In March, Spanish company Biodiesel de Andalucia (BIDA) announced plans to build an $11 million biodiesel plant near the Caribbean port of Limón to begin operations in December (TT, March 9). Also, a Cartago plant has begun producing biodiesel to fuel area buses (TT, April 27).

This month, the Inter-American Development Bank (BID) announced it would invest $300 million to help produce ethanol in Central America, including Costa Rica.

Last year, RECOPE launched a $6 million pilot plan to mix ethanol with gasoline and use it in RECOPE vehicles. The program concluded Costa Rican vehicles can handle mixes up to 10%.

However, RECOPE also ran a pilot program last year offering drivers gasoline with up to 7% ethanol at pumps in the northwest province of Guanacaste and in the central Pacific.

The test raised questions about demand, since customers preferred gasoline without the ethanol additive. The government received complaints that ethanol mixes had negative effects on consumers’ cars. Ronald Rodríguez, RECOPE’s aide on biofuels, explained that initially, ethanol has that effect on older vehicles because the alcohol cleans out the pipes.
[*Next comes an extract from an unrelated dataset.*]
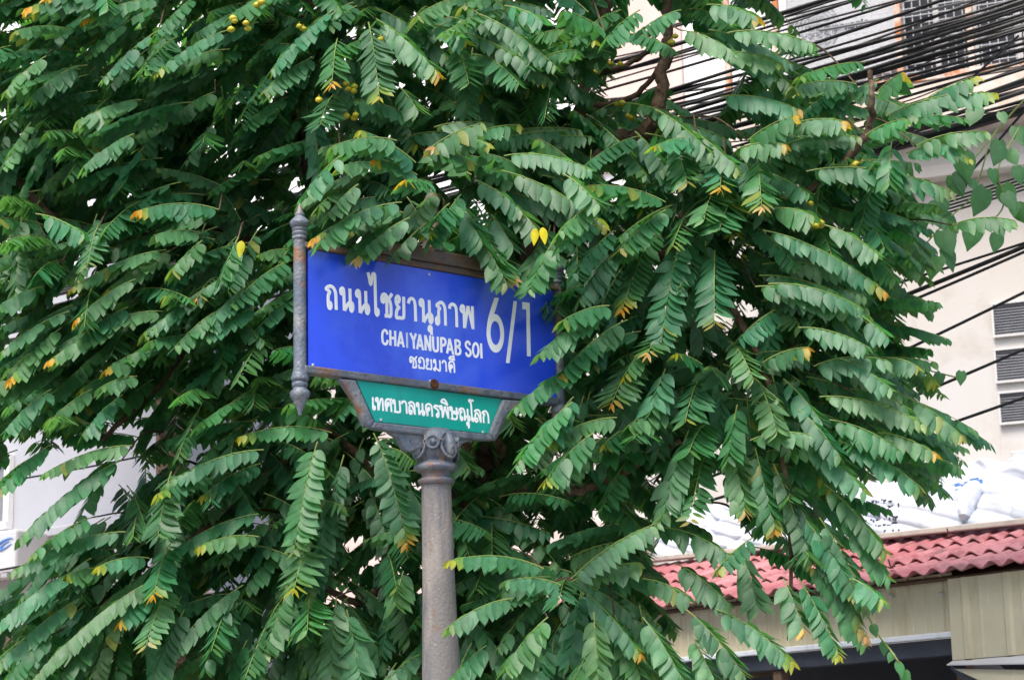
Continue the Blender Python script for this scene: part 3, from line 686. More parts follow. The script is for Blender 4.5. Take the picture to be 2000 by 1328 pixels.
B_ = [[(193, 475), (212, 400), (255, 368), (305, 390), (335, 470), (345, 600), (353, 862)],
      sh(NO, 54, -82), sh(NO2, 54, -82),
      [(665, 1070), (642, 1045), (645, 990), (670, 972), (690, 1000), (692, 1070), (695, 1155)],
      [(998, 952), (990, 650), (975, 540), (930, 465), (885, 455), (845, 475), (808, 515), (850, 550), (875, 580), (852, 620), (848, 700), (852, 800), (852, 880), (830, 915), (802, 890), (800, 810), (825, 775), (848, 795)],
      [(1085, 590), (1088, 540), (1110, 508), (1150, 490), (1200, 520), (1225, 580), (1235, 700), (1243, 985)],
      [(1390, 640), (1365, 652), (1336, 620), (1333, 560), (1362, 525), (1392, 555), (1397, 650), (1408, 1005)],
      [(1412, 990), (1445, 780), (1485, 530)], [(1485, 530), (1535, 760), (1592, 1020)], [(1592, 1030), (1586, 800), (1578, 535)]]
letters('lettering', B_, (780, 550), 11.069, .0142, W0, M['white'], bp)
# 6 / 1 with their own widths
mb = MB()
def quadstrip(mb, L, Rr, wv, th=.001):
    A = [UV(935+x/8.85, 570+y/8.85, wv) for x, y in L]; B = [UV(935+x/8.85, 570+y/8.85, wv) for x, y in Rr]
    strip(mb, A, B, wv-.0005, wv+th)
ro, ri = [], []
for k in range(49):
    q = 2*math.pi*k/48
    x, y = math.cos(q), math.sin(q)
    ro.append((286+151*x, 717+333*y+.16*151*x)); ri.append((287+86*x, 712+206*y+.16*86*x))
quadstrip(mb, ro, ri, W0)
quadstrip(mb, [(272, 100), (215, 270), (172, 420), (148, 520), (137, 640)], [(345, 108), (300, 270), (258, 395), (222, 500), (196, 640)], W0, .0014)
quadstrip(mb, [(600, 160), (470, 1228)], [(660, 168), (530, 1232)], W0)
quadstrip(mb, [(752, 178), (752, 300)], [(820, 184), (820, 308)], W0)
quadstrip(mb, [(820.3, 184), (833, 1110)], [(878, 192), (897, 1115)], W0)
mb.build('lettering', M['white'], bp)
D_ = [[(197, 212), (182, 158), (150, 135), (116, 165), (105, 250), (117, 345), (155, 383), (187, 368), (202, 312)],
      [(247, 135), (251, 408)], [(333, 145), (337, 418)], [(250, 268), (335, 283)],
      [(382, 425), (432, 160)], [(432, 160), (486, 438)], [(402, 350), (465, 362)],
      [(604, 185), (662, 320)], [(704, 195), (662, 320)], [(662, 310), (668, 466)],
      [(724, 472), (772, 212)], [(772, 212), (830, 490)], [(742, 400), (808, 412)],
      [(868, 222), (876, 492)], [(868, 225), (958, 503)], [(955, 232), (960, 506)],
      [(1005, 242), (1012, 430), (1028, 492), (1058, 508), (1088, 492), (1095, 430), (1090, 252)],
      [(1150, 262), (1156, 534)], [(1148, 278), (1200, 286), (1228, 322), (1222, 382), (1195, 402), (1150, 400)],
      [(1256, 548), (1302, 286)], [(1302, 286), (1366, 568)], [(1278, 470), (1342, 482)],
      [(1403, 300), (1412, 572)], [(1402, 315), (1450, 322), (1480, 352), (1478, 400), (1450, 425), (1408, 425)], [(1408, 428), (1462, 440), (1492, 490), (1485, 545), (1450, 563), (1410, 558)],
      [(1662, 400), (1650, 358), (1620, 341), (1592, 365), (1592, 420), (1625, 460), (1665, 500), (1675, 550), (1650, 590), (1612, 582), (1590, 528)],
      [(1860, 370), (1870, 636)]]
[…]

But the effect subsides over time, he said.

Meanwhile, in Brazil, where ethanol makes up 40% of all fuel used in vehicles, “flex-fuel” vehicles that run on any combination of ethanol and gas are sweeping the market, Herrera said.

“We have to develop a campaign to explain to people what the benefits of biofuels are,” Rodríguez said, sitting in his 12th floor office in RECOPE’s downtown San José building with a view of the smogchoked Central Valley.

If Costa Ricans were to use 2% biodiesel mixes in their diesel fuels and 7% ethanol mixes in their gasoline, carbon dioxide emissions would be reduced by 65,000 metric tons a year here, he said.

“This isn’t just about the future of Costa Rica, but the whole planet,” he said.

Ethanol and Biodiesel: What are they?

Both ethanol and biodiesel are renewable energies that can be used as vehicle fuel and are believed to produce fewer carbon monoxide and greenhouse emissions compared to gasoline and diesel use.

Ethanol is basically alcohol produced from sugarrich crops such as sugarcane, corn, yuca (cassava) or other crops.

Once the alcohol has been distilled, it must be dehydrated to remove the remaining water and create anhydrous ethanol. That ethanol is then denatured by adding gasoline to make it unfit for human consumption. Since it is flammable, ethanol can be used as a fuel, and is generally used as a fuel additive mixed with gasoline.

The National Oil Refinery (RECOPE) is the only agency authorized to mix and sell ethanol as a fuel additive in Costa Rica.

Biodiesel is a biodegradable, nontoxic, liquid biofuel produced from natural lipids such as vegetable oils and animal fats. It’s made through a chemical process called transesterification, in which glycerin is separated from the oil or fat, creating biodiesel and a byproduct generally used to make soaps.